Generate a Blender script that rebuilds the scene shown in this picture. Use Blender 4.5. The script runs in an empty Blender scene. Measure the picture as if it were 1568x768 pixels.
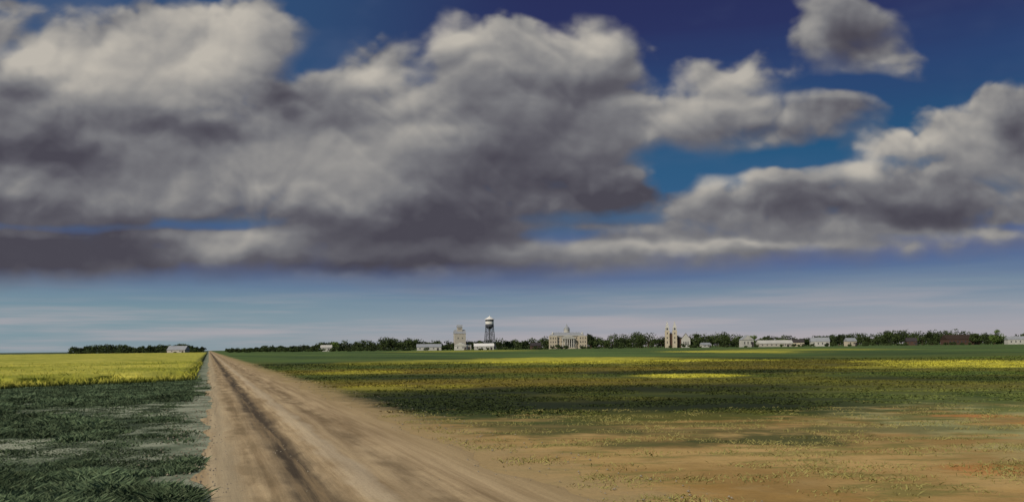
import bpy, math, random
import numpy as np
from mathutils import Vector
random.seed(4); rng=np.random.default_rng(7)
HEAD=math.radians(18.87)           # camera heading, clockwise from the road (+Y)
FW=(math.sin(HEAD),math.cos(HEAD)); RT=(math.cos(HEAD),-math.sin(HEAD))
def T(lat,dep): return (FW[0]*dep+RT[0]*lat, FW[1]*dep+RT[1]*lat)
scene=bpy.context.scene
def lin(v):
    v/=255.0
    return v/12.92 if v<=.04045 else ((v+.055)/1.055)**2.4
def C(r,g,b,k=1.0): return (lin(r)*k,lin(g)*k,lin(b)*k,1)
# ---------------------------------------------------------------- numpy noise
def perlin(x,y,seed):
    r=np.random.default_rng(seed); perm=r.permutation(512); perm=np.concatenate([perm,perm])
    ang=r.random(512)*2*np.pi; gx=np.cos(ang); gy=np.sin(ang)
    xi=np.floor(x).astype(np.int64); yi=np.floor(y).astype(np.int64); xf=x-xi; yf=y-yi
    u=xf*xf*xf*(xf*(xf*6-15)+10); v=yf*yf*yf*(yf*(yf*6-15)+10)
    def g(ix,iy,dx,dy):
        h=perm[(perm[ix&511]+iy)&511]; return gx[h]*dx+gy[h]*dy
    a=g(xi,yi,xf,yf); b=g(xi+1,yi,xf-1,yf); c=g(xi,yi+1,xf,yf-1); d=g(xi+1,yi+1,xf-1,yf-1)
    return ((a+(b-a)*u)*(1-v)+(c+(d-c)*u)*v)*1.4
def fbm(x,y,o,seed,gain=.5):
    s=0;a=1;t=0
    for i in range(o):
        s=s+a*perlin(x*2**i+13.7*i,y*2**i-7.1*i,seed+i); t+=a; a*=gain
    return s/t
def sstep(a,b,x):
    t=np.clip((x-a)/(b-a),0,1); return t*t*(3-2*t)
# ---------------------------------------------------------------- node helpers
class NB:
    def __init__(s,nt): s.nt=nt; s.n=nt.nodes; s.l=nt.links
    def put(s,node,i,v):
        if v is None: return
        if isinstance(v,bpy.types.NodeSocket): s.l.new(v,node.inputs[i])
        else: node.inputs[i].default_value=v
    def math(s,op,a,b=None,c=None,clamp=False):
        n=s.n.new('ShaderNodeMath'); n.operation=op; n.use_clamp=clamp
        s.put(n,0,a); s.put(n,1,b); s.put(n,2,c); return n.outputs[0]
    def noise(s,vec,scale,detail=4,rough=.55,dist=0):
        n=s.n.new('ShaderNodeTexNoise'); s.put(n,'Vector',vec); s.put(n,'Scale',scale)
        s.put(n,'Detail',detail); s.put(n,'Roughness',rough); s.put(n,'Distortion',dist); return n.outputs[0]
    def mr(s,v,a,b,c=0.,d=1.):
        n=s.n.new('ShaderNodeMapRange'); n.interpolation_type='SMOOTHSTEP'
        for i,k in enumerate((v,a,b,c,d)): s.put(n,i,k)
        return n.outputs[0]
    def mix(s,f,a,b,bt='MIX'):
        n=s.n.new('ShaderNodeMix'); n.data_type='RGBA'; n.blend_type=bt
        s.put(n,0,f); s.put(n,6,a); s.put(n,7,b); return n.outputs[2]
    def ramp(s,f,pts):
        n=s.n.new('ShaderNodeValToRGB'); r=n.color_ramp
        r.elements[0].position=pts[0][0]; r.elements[0].color=pts[0][1]
        r.elements[1].position=pts[-1][0]; r.elements[1].color=pts[-1][1]
        for p,c in pts[1:-1]:
            e=r.elements.new(p); e.color=c
        s.put(n,0,f); return n.outputs[0]
    def scalev(s,v,xyz,rot=0):
        n=s.n.new('ShaderNodeMapping'); s.put(n,0,v); n.inputs[3].default_value=xyz; n.inputs[2].default_value=(0,0,rot); return n.outputs[0]
def newmat(name):
    m=bpy.data.materials.new(name); m.use_nodes=True; nb=NB(m.node_tree)
    b=m.node_tree.nodes['Principled BSDF']; b.inputs['Roughness'].default_value=.9
    b.inputs['Specular IOR Level'].default_value=.12
    return m,nb,b
def simple(name,col,col2=None,scale=.5,rough=.85):
    m,nb,b=newmat(name); g=nb.n.new('ShaderNodeNewGeometry').outputs['Position']
    n=nb.noise(g,scale,5,.6); nb.l.new(nb.mix(n,col,col2 or tuple(x*.7 for x in col[:3])+(1,)),b.inputs['Base Color'])
    b.inputs['Roughness'].default_value=rough; return m
# ---------------------------------------------------------------- mesh helpers
def mesh_arr(name,V,F,mat,smooth=False):
    V=np.asarray(V,np.float32); F=np.asarray(F,np.int32); k=F.shape[1]
    me=bpy.data.meshes.new(name); me.vertices.add(len(V)); me.vertices.foreach_set('co',V.ravel())
    me.loops.add(F.size); me.loops.foreach_set('vertex_index',F.ravel())
    me.polygons.add(len(F)); me.polygons.foreach_set('loop_start',np.arange(0,F.size,k,dtype=np.int32))
    me.polygons.foreach_set('use_smooth',np.full(len(F),smooth))
    me.update(calc_edges=True); me.materials.append(mat)
    o=bpy.data.objects.new(name,me); scene.collection.objects.link(o); return o
def grid_faces(nr,nc):
    i=np.arange(nr-1)[:,None]*nc+np.arange(nc-1)[None,:]; i=i.ravel()
    return np.stack([i,i+1,i+nc+1,i+nc],1)
# ================================================================ SKY DOME
rel=np.concatenate([np.arange(-62,-31.6,.5),np.arange(-31.6,31.6,.055),np.arange(31.6,62.1,.5)])
el=np.concatenate([np.arange(-.5,22.8,.05),np.arange(22.8,46,.5)])
A,E=np.meshgrid(np.radians(rel),np.radians(el))
u=np.tan(A); v=np.tan(E)/np.cos(A); ro=math.radians(.6)
X=784+1358*(u*math.cos(ro)-v*math.sin(ro)); Y=531-1358*(u*math.sin(ro)+v*math.cos(ro))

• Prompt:
Reproduce the listing word for word and omit its pictures.

• Task solution:
Generate a Blender script that rebuilds the scene shown in this picture. Use Blender 4.5. The script runs in an empty Blender scene. Measure the picture as if it were 1568x768 pixels.
import bpy, math, random
import numpy as np
from mathutils import Vector
random.seed(4); rng=np.random.default_rng(7)
HEAD=math.radians(18.87)           # camera heading, clockwise from the road (+Y)
FW=(math.sin(HEAD),math.cos(HEAD)); RT=(math.cos(HEAD),-math.sin(HEAD))
def T(lat,dep): return (FW[0]*dep+RT[0]*lat, FW[1]*dep+RT[1]*lat)
scene=bpy.context.scene
def lin(v):
    v/=255.0
    return v/12.92 if v<=.04045 else ((v+.055)/1.055)**2.4
def C(r,g,b,k=1.0): return (lin(r)*k,lin(g)*k,lin(b)*k,1)
# ---------------------------------------------------------------- numpy noise
def perlin(x,y,seed):
    r=np.random.default_rng(seed); perm=r.permutation(512); perm=np.concatenate([perm,perm])
    ang=r.random(512)*2*np.pi; gx=np.cos(ang); gy=np.sin(ang)
    xi=np.floor(x).astype(np.int64); yi=np.floor(y).astype(np.int64); xf=x-xi; yf=y-yi
    u=xf*xf*xf*(xf*(xf*6-15)+10); v=yf*yf*yf*(yf*(yf*6-15)+10)
    def g(ix,iy,dx,dy):
        h=perm[(perm[ix&511]+iy)&511]; return gx[h]*dx+gy[h]*dy
    a=g(xi,yi,xf,yf); b=g(xi+1,yi,xf-1,yf); c=g(xi,yi+1,xf,yf-1); d=g(xi+1,yi+1,xf-1,yf-1)
    return ((a+(b-a)*u)*(1-v)+(c+(d-c)*u)*v)*1.4
def fbm(x,y,o,seed,gain=.5):
    s=0;a=1;t=0
    for i in range(o):
        s=s+a*perlin(x*2**i+13.7*i,y*2**i-7.1*i,seed+i); t+=a; a*=gain
    return s/t
def sstep(a,b,x):
    t=np.clip((x-a)/(b-a),0,1); return t*t*(3-2*t)
# ---------------------------------------------------------------- node helpers
class NB:
    def __init__(s,nt): s.nt=nt; s.n=nt.nodes; s.l=nt.links
    def put(s,node,i,v):
        if v is None: return
        if isinstance(v,bpy.types.NodeSocket): s.l.new(v,node.inputs[i])
        else: node.inputs[i].default_value=v
    def math(s,op,a,b=None,c=None,clamp=False):
        n=s.n.new('ShaderNodeMath'); n.operation=op; n.use_clamp=clamp
        s.put(n,0,a); s.put(n,1,b); s.put(n,2,c); return n.outputs[0]
    def noise(s,vec,scale,detail=4,rough=.55,dist=0):
        n=s.n.new('ShaderNodeTexNoise'); s.put(n,'Vector',vec); s.put(n,'Scale',scale)
        s.put(n,'Detail',detail); s.put(n,'Roughness',rough); s.put(n,'Distortion',dist); return n.outputs[0]
    def mr(s,v,a,b,c=0.,d=1.):
        n=s.n.new('ShaderNodeMapRange'); n.interpolation_type='SMOOTHSTEP'
        for i,k in enumerate((v,a,b,c,d)): s.put(n,i,k)
        return n.outputs[0]
    def mix(s,f,a,b,bt='MIX'):
        n=s.n.new('ShaderNodeMix'); n.data_type='RGBA'; n.blend_type=bt
        s.put(n,0,f); s.put(n,6,a); s.put(n,7,b); return n.outputs[2]
    def ramp(s,f,pts):
        n=s.n.new('ShaderNodeValToRGB'); r=n.color_ramp
        r.elements[0].position=pts[0][0]; r.elements[0].color=pts[0][1]
        r.elements[1].position=pts[-1][0]; r.elements[1].color=pts[-1][1]
        for p,c in pts[1:-1]:
            e=r.elements.new(p); e.color=c
        s.put(n,0,f); return n.outputs[0]
    def scalev(s,v,xyz,rot=0):
        n=s.n.new('ShaderNodeMapping'); s.put(n,0,v); n.inputs[3].default_value=xyz; n.inputs[2].default_value=(0,0,rot); return n.outputs[0]
def newmat(name):
    m=bpy.data.materials.new(name); m.use_nodes=True; nb=NB(m.node_tree)
    b=m.node_tree.nodes['Principled BSDF']; b.inputs['Roughness'].default_value=.9
    b.inputs['Specular IOR Level'].default_value=.12
    return m,nb,b
def simple(name,col,col2=None,scale=.5,rough=.85):
    m,nb,b=newmat(name); g=nb.n.new('ShaderNodeNewGeometry').outputs['Position']
    n=nb.noise(g,scale,5,.6); nb.l.new(nb.mix(n,col,col2 or tuple(x*.7 for x in col[:3])+(1,)),b.inputs['Base Color'])
    b.inputs['Roughness'].default_value=rough; return m
# ---------------------------------------------------------------- mesh helpers
def mesh_arr(name,V,F,mat,smooth=False):
    V=np.asarray(V,np.float32); F=np.asarray(F,np.int32); k=F.shape[1]
    me=bpy.data.meshes.new(name); me.vertices.add(len(V)); me.vertices.foreach_set('co',V.ravel())
    me.loops.add(F.size); me.loops.foreach_set('vertex_index',F.ravel())
    me.polygons.add(len(F)); me.polygons.foreach_set('loop_start',np.arange(0,F.size,k,dtype=np.int32))
    me.polygons.foreach_set('use_smooth',np.full(len(F),smooth))
    me.update(calc_edges=True); me.materials.append(mat)
    o=bpy.data.objects.new(name,me); scene.collection.objects.link(o); return o
def grid_faces(nr,nc):
    i=np.arange(nr-1)[:,None]*nc+np.arange(nc-1)[None,:]; i=i.ravel()
    return np.stack([i,i+1,i+nc+1,i+nc],1)
# ================================================================ SKY DOME
rel=np.concatenate([np.arange(-62,-31.6,.5),np.arange(-31.6,31.6,.055),np.arange(31.6,62.1,.5)])
el=np.concatenate([np.arange(-.5,22.8,.05),np.arange(22.8,46,.5)])
A,E=np.meshgrid(np.radians(rel),np.radians(el))
u=np.tan(A); v=np.tan(E)/np.cos(A); ro=math.radians(.6)
X=784+1358*(u*math.cos(ro)-v*math.sin(ro)); Y=531-1358*(u*math.sin(ro)+v*math.cos(ro))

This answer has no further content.